You can still get new bare bolts BTW, about $30US.
---------- Post added at 02:21 PM ---------- Previous post was at 02:18 PM ----------
"It has the lightened bolt, which is also common to the No. 5 era"
10/49s have them, or some of them anyway.
A great find, easily worth more than what you paid for it.
All,
I am a big, huge dufus. There was some doubt (including by myself) as the the originality of the bolt to the rifle, partly based on a two-digit number that I had cited in a previous post. Upon further inspection, they all match, the rifle's serial number is electro-penned on the arm of the bolt knob. The style of the electro-penning is identical to the type on the rifle itself. The original two-digit number is a 49 and it's location is on the cocking piece.
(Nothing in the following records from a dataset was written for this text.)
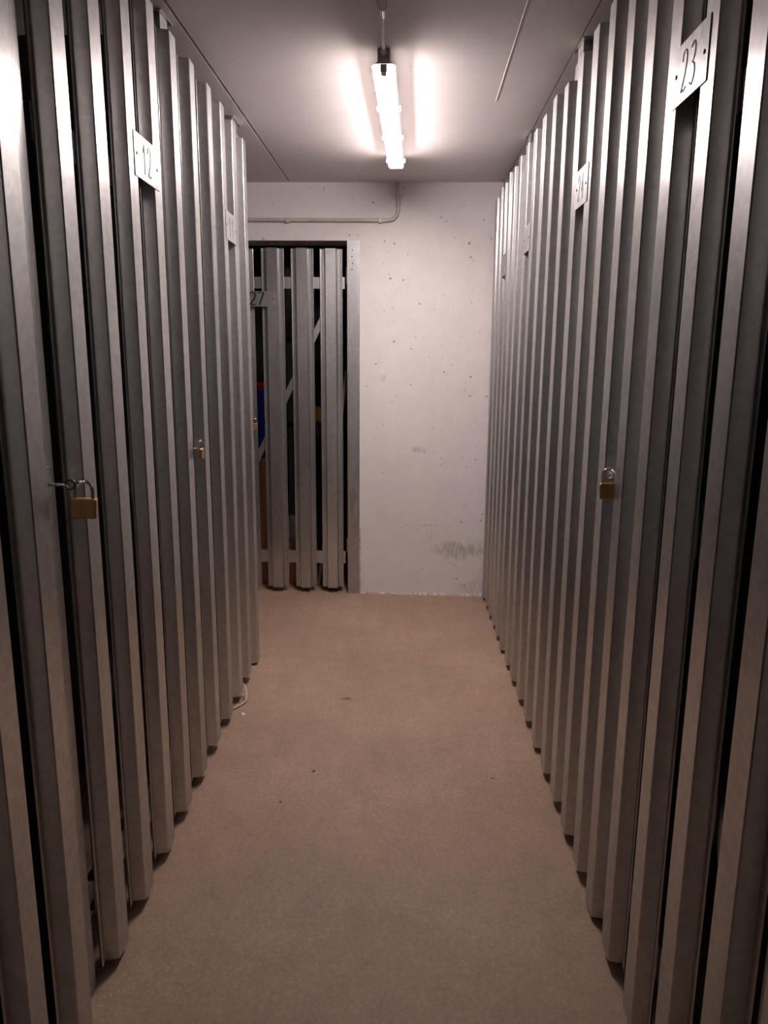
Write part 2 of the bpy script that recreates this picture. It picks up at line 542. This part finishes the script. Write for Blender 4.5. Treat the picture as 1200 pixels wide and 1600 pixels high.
def make_door(name, label, origin, rz, slats, z0s, top, plate=None, u_lo=None, u_hi=None, rails=((0.18, 0.26), (1.83, 1.895)), brace=True, hinge_hi=True):
    d = thing(name, label, 'door', origin, rz, 'slatted steel doors of the storage units')
    for i, u in enumerate(slats):
        zz = z0s[i % len(z0s)]
        link('slat', slat_mesh(round(top[i % len(top)] - zz, 3)), d, (u, 0, zz), (0, random.uniform(-0.0012, 0.0012), random.uniform(-0.02, 0.02)))
    lo = min(slats) - 0.066 if u_lo is None else u_lo
    hi = max(slats) + 0.066 if u_hi is None else u_hi
    for (a, b_) in rails:
        r_ = MB()
        r_.box(lo, hi, 0.0012, 0.0030, a, b_)
        r_.box(lo, hi, 0.0030, 0.022, a, a + 0.002)
        r_.box(lo, hi, 0.0030, 0.022, b_ - 0.002, b_)
        r_.obj('rail', M['galv'], d)
    if brace:
        z_a, z_b = rails[0][1] + 0.02, rails[1][0] - 0.01
        a = Vector((lo + 0.02, 0, z_a)) if hinge_hi else Vector((hi - 0.02, 0, z_a))
        b_ = Vector((hi - 0.02, 0, z_b)) if hinge_hi else Vector((lo + 0.02, 0, z_b))
        t = (b_ - a).normalized()
        nn = Vector((-t.z, 0, t.x)) * 0.016
        q = [a + nn, a - nn, b_ - nn, b_ + nn]
        mb = MB()
        mb.loft([[(p.x, 0.0032, p.z) for p in q], [(p.x, 0.0052, p.z) for p in q]])
        mb.obj('brace', M['galv'], d)
    if plate:
        number_plate(d, **plate)
    return d

def make_post(label, origin, rz, slat_top, slat_z0, post_u, hasp_side=None, hasp_z=1.17, ring=False, hasp_u=0.068):
    p = thing('frame_post', label, 'post', origin, rz, 'steel posts of the slatted rows')
    link('slat', slat_mesh(round(slat_top - slat_z0, 3)), p, (0, 0, slat_z0))
    u0, u1 = post_u
    lo = MB()
    lo.box(u0, u1, 0.0014, 0.042, 0.0, 2.350)
    lo.obj('post_base', M['galv_post'], p)
    MB().box(u0 + 0.008, u1 - 0.014, 0.0060, 0.036, 2.350, H_CEIL).obj('post_extension', M['galv_post'], p)
    MB().box(u0 - 0.01, u1 + 0.01, -0.004, 0.046, H_CEIL - 0.003, H_CEIL).obj('head_plate', M['galv_post'], p)
    if hasp_side:
        s = hasp_side
        hz = hasp_z
        hb = MB()
        hb.box(s * hasp_u - 0.013, s * hasp_u + 0.013, -0.0022, 0.0014, hz - 0.034, hz + 0.022)
        hb.tube([(s * hasp_u, 0.0, hz - 0.012), (s * hasp_u, -DEP - 0.002, hz - 0.012)], 0.0035, 8)
        h_ = hb.obj('hasp', M['galv_post'], p)
        if ring:
            rg = [(s * 0.074 + 0.007 * math.cos(a), -DEP - 0.013, hz - 0.016 + 0.009 * math.sin(a)) for a in [i * math.pi / 6 for i in range(13)]]
            rg = [(s * hasp_u + 0.004, -DEP - 0.010 + 0.010 * math.cos(a), hz - 0.012 + 0.009 * math.sin(a)) for a in [i * math.pi / 6 for i in range(13)]]
            MB().tube(rg, 0.0028, 6).obj('staple', M['darkmetal'], h_, smooth=True)
    return p

RZ_L = math.pi / 2 - math.atan(K_L) * 1.0      # local +x runs to +y
RZ_L = math.atan2(1.0, K_L)
RZ_R = math.atan2(-1.0, -K_R)                  # local +x runs to -y
def left_origin(y):      # back plane of the slats at row position y
    return (xl(y) - DEP, y, 0)
def right_origin(y):
    return (xr(y) + DEP, y, 0)

TOP_L, TOP_R = 2.335, 2.303
def left_door(label, ys, text, plate_ys, tops, z0s):
    y0 = ys[0]
    return make_door('storage_door', label, left_origin(y0), RZ_L, [y - y0 for y in ys], z0s, tops,
                     dict(u0=plate_ys[0] - y0, u1=plate_ys[1] - y0, z0=1.872, z1=1.976, text=text, mat=M['pencil'], dw=0.036, dh=0.072, dt=0.0034, dx=0.0))
def right_door(label, ys, text, plate_ys, tops, z0s, z0=1.868, ink='faint'):
    # ys ordered far to near
    y0 = ys[0]
    return make_door('storage_door', label, right_origin(y0), RZ_R, [y0 - y for y in ys], z0s, tops,
                     dict(u0=y0 - plate_ys[1], u1=y0 - plate_ys[0], z0=z0, z1=z0 + 0.104, text=text, mat=M[ink], dw=0.034, dh=0.070, dt=0.0034), hinge_hi=False)

left_door('grey slatted steel storage door nearest on the left, cut by the picture edge', [0.56, 0.752, 0.945, 1.135], '13', (0.955, 1.13), [TOP_L, TOP_L + .004], [0.025, 0.03])
left_door('grey slatted steel storage door on the left with plate reading 12', [1.537, 1.728, 1.923, 2.117], '12', (1.933, 2.122), [TOP_L, TOP_L - .004, TOP_L + .003], [0.022, 0.028, 0.025, 0.03])
left_door('grey slatted steel storage door at the far end of the left row, plate reading 11', [2.520, 2.733, 2.929, 3.124], '11', (2.925, 3.10), [TOP_L - .003, TOP_L, TOP_L + .003], [0.035, 0.03, 0.03, 0.032])
make_post('steel post and slat between the left edge of the picture and door 12', left_origin(1.312), RZ_L, TOP_L, 0.012, (0.020, 0.132), 1, 1.200, True, 0.100)
make_post('steel post and slat between doors 12 and 11 in the left row', left_origin(2.316), RZ_L, TOP_L - 0.004, 0.03, (0.010, 0.100), 1, 1.155)
make_post('steel corner post and slat ending the left row', left_origin(3.326), RZ_L, TOP_L - 0.014, 0.012, (-0.06, 0.062))

right_door('grey slatted steel storage door nearest on the right with plate reading 23', [1.575, 1.395, 1.212, 1.030], '23', (1.400, 1.565), [TOP_R, TOP_R + .004], [0.028, 0.025, 0.03], z0=1.90, ink='pencil')
right_door('grey slatted steel storage door on the right with plate reading 24 and a padlock', [2.395, 2.225, 2.058, 1.890], '24', (2.220, 2.365), [TOP_R - .006, TOP_R, TOP_R - .003], [0.03, 0.034, 0.028])
right_door('grey slatted steel storage door third along the right row, behind door 24', [3.330, 3.155, 2.965, 2.775], '25', (3.165, 3.320), [TOP_R, TOP_R + .003], [0.03, 0.026, 0.033])
right_door('grey slatted steel storage door in the right row next to the end wall', [4.180, 4.020, 3.860, 3.700], '26', (3.865, 4.02), [TOP_R + .008, TOP_R - .004], [0.033, 0.028], z0=1.845)
make_post('steel post and slat at the right picture edge, nearest of the right row', right_origin(0.860), RZ_R, TOP_R, 0.012, (-0.095, -0.010))
make_post('steel post and slat between doors 23 and 24 in the right row', right_origin(1.735), RZ_R, TOP_R, 0.014, (-0.078, 0.0), -1, 1.165, False, 0.075)
make_post('steel post and slat between the second and third door of the right row', right_origin(2.585), RZ_R, TOP_R - 0.02, 0.02, (-0.045, 0.050))
make_post('steel post and slat before the last door of the right row', right_origin(3.530), RZ_R, TOP_R, 0.02, (-0.045, 0.050))
make_post('steel post and slat against the end wall closing the right row', right_origin(4.350), RZ_R, TOP_R - 0.01, 0.02, (-0.04, 0.045))

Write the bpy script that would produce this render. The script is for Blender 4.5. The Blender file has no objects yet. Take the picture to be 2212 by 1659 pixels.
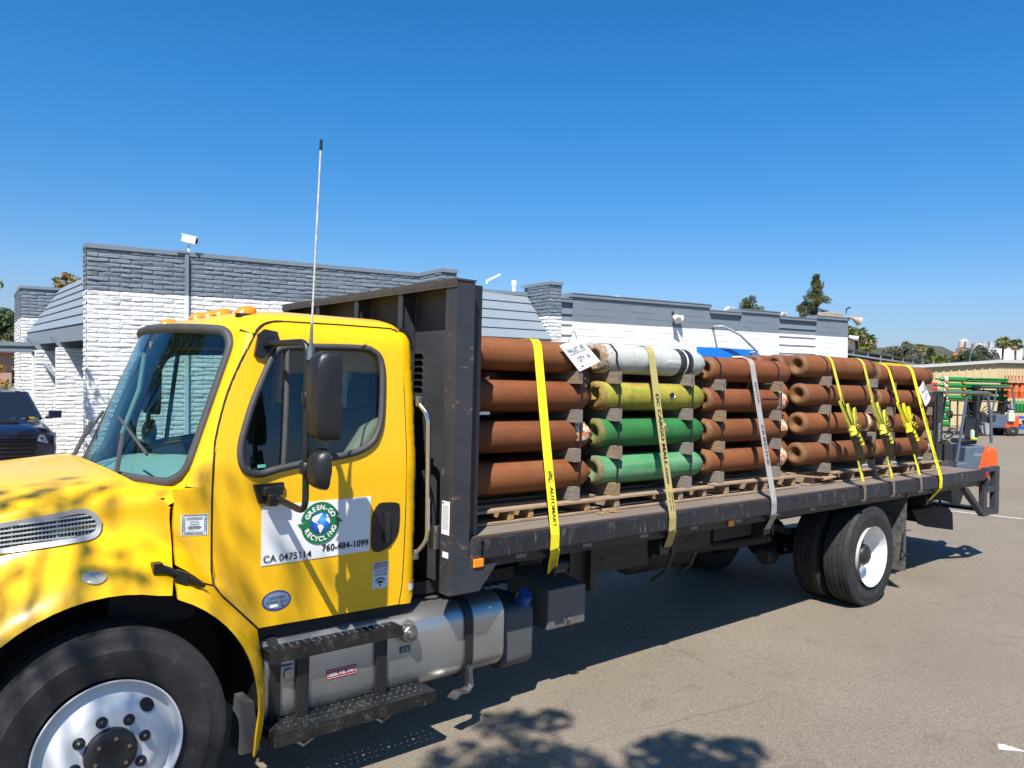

Should I take this to mean the bolt truly is original and should require no special fitting? Also, purely out of curiosity (I AM keeping the rifle, I don't want to replace this one ever) what would a conservative estimate of value be?
To a collector, such as myself, to own the earliest known 4/1949 Mk.2, I'd say easily in the $400.00+ range. If the serial number you found on the back side of the bolt handle is electric penciled and the same number as the receiver, then the odds are in good favor it is original to the rifle and no special fitting should be required. Excellent find!
Sounds like the bolt was original. I'd be reluctant to change anything on this gun -- it could ruin the value. Less is better. Clean, preserve, oil, and little else.
The lightened bolt (hole in the ball) was used on the No.5's (which ended production in '47), and also on FTR's (Factory Thorough Repair) on No.4s in the late 40's (I have two post-war FTRs with lightened bolts on war-time production rifles). Apparently the lightened bolt versions that were still in inventory were used on both FTRs and new production (as SSJ ascertains) until the stock ran out in the early 1950s, when they reverted back to the solid ball bolts.